Clementine


Part of the non-coital pillow talk, as I was trying to sleep with one eye open and every fiber of my being tense, came this question,

“Do you know the REAL story of Clementine?”

“Wha?”

“You know, that children’s song. Oh my darling, oh my darling, oh my dar-ling Clementine…”

“Yeah. What about it?”

So the “REAL” Story of Clementine is she is a fisherman’s daughter. The wife passes away, and the father treats the daughter like his wife. The daughter loves the father like a husband. A terrible storm hits the fishing village, and the whole village blames the calamity on their incest. The daughter commits suicide – and – heartsick, the father follows suit.

I tell her that it’s a CHILDREN’S STORY for God’s sake and no, I have never heard that. I thought the father was a miner. There was no mention of incest…a CHILDREN’S STORY. Not a horror story. I tell her it must be some Korean story, not an American story. She swears up and down it is the REAL story of Clementine.

I google it. Nope. Just as I remembered. The father is a miner. from the ’49 goldrush. His daughter is an ungainly behemoth that only a father could love willowy and beautiful. He can’t even afford to buy her shoes. She looks natural and beautiful in her bare feet. She dies and the father is sad.

Where the hell did this “REAL” story come from? Every day it seems I hear some such thing. How preposterous it is when Koreans tell Americans the REAL American story, like they know it better than we do…

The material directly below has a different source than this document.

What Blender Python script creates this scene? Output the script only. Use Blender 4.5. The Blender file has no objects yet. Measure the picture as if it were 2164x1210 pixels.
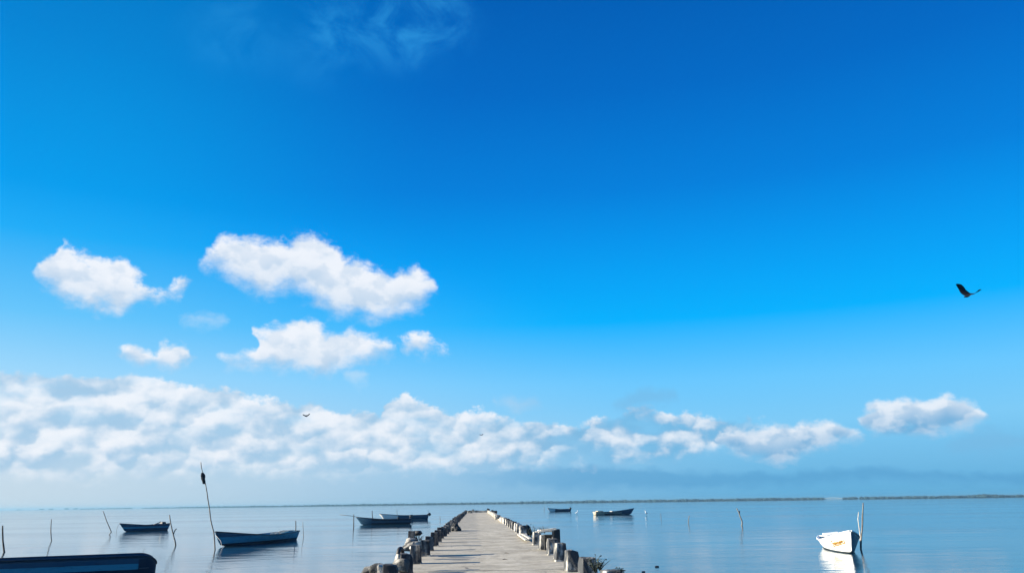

On the way home today, I passed a little girl skipping, her mother following behind. She was singing Clementine in Korean. I wonder to myself if she is singing the “REAL” story, or the one handed down to me by my Florida cracker white mother. How surreal it is to hear the lovely sing-song voice of a beautiful Korean child singing an American folk song in Korean. How surreal it is I don’t know what she is saying.

I wonder if the little girl will grow up thinking American natural disasters are a result of incest. Little girl, YOU have your mom. No natural disasters occurred to my home town, despite my abuse. Just skip while you still can, and sing out loud without reservation.

The makkoli is especially good tonight. It is payday, and the weather is nice. Summer is over and with it, its oppressive humidity. I found a free internet connection at the GS25, and I’m playing Wilco’s More than the Moon, and remembering a brief minute when I was in love with a boy. A boy who wouldn’t follow me.